The term “whiz kids” refers to any intellectually gifted, precocious young people who possess exceptional talent and the confidence to effectively utilize it in various fields.

Origin of “Whiz Kids”

In politics, the term refers specifically to a group of ten young men hired to work for the Department of Defense in the 1960s. Robert McNamara, the Secretary of Defense, chose the men based on their management skills.

He gave them powerful, prestigious positions in spite of their youth.

McNamara himself was a whiz kid as a young man, although in a different field. He was one of ten young Air Force veterans recruited by the Ford Motor Company to revitalize the business. McNamara rose quickly in the Ford corporation, and apparently he never quite lost his reputation as a whiz kid.

As the New York Times reported:

When President-elect John F. Kennedy appointed Mr. McNamara to his cabinet, he was lionized as the very model, indeed the very shiny new model, of the modern star business executive: famously, the first non-Ford to be president of the Ford Motor Company, the most brilliant of the 10 so-called Whiz Kids whom Ford had recruited en masse from the Air Force brain trust of World War II, and the first M.B.A. from Harvard Business School to ascend so high in government.

When McNamara took over at the Department of Defense, then, he chose his own crop of whiz kids to help him run the department. His recruits were Ivy League educated men in their 30s and 40s. Some of them had worked for the Rand Corporation; others had a background in physics and were ardent supporters of nuclear power.

The whiz kids introduced a new approach to decision making in general, and budgeting in particular. They favored a data-based method which was known as systems analysis, and which sometimes earned them criticism from others in the department.

Decades later, some of the former whiz kids still seemed defensive about their methods. “The idea was to bring cost effectiveness to the Pentagon,” said Alain Enthoven told the Washington Post in 1981. “We try to illuminate the problems for the people who have to make the decisions. . . It’s not computers, it’s not quantifying things and it’s not a substitute for judgment.”

Of course, whiz kids can be a positive term as well as a put-down. In 2015, some Democrats in Congress applauded the new Secretary of Defense, Ash Carter, for hiring a group of young prodigies.

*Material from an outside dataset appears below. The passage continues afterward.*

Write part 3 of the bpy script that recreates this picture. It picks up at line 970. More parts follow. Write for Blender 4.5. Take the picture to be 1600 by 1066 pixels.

Politico’s story (“The Pentagon’s new whiz kids”), also praised the new hires:

For decades, Defense Department policy wonks have sought to run the Pentagon more efficiently, especially in the acquisition of budget-busting hardware. But their efforts haven’t always been supported by colleagues from the political or military brass.

Now, Ash Carter’s return to the Pentagon would crown a cadre of leaders seen as technocrats, not politicians, even as President Barack Obama moves to put the nation on a new war footing.’

Clare McCaskill, a Democrat from Missouri, gushed, “It’s a dream team of wonkiness, and I am thrilled.”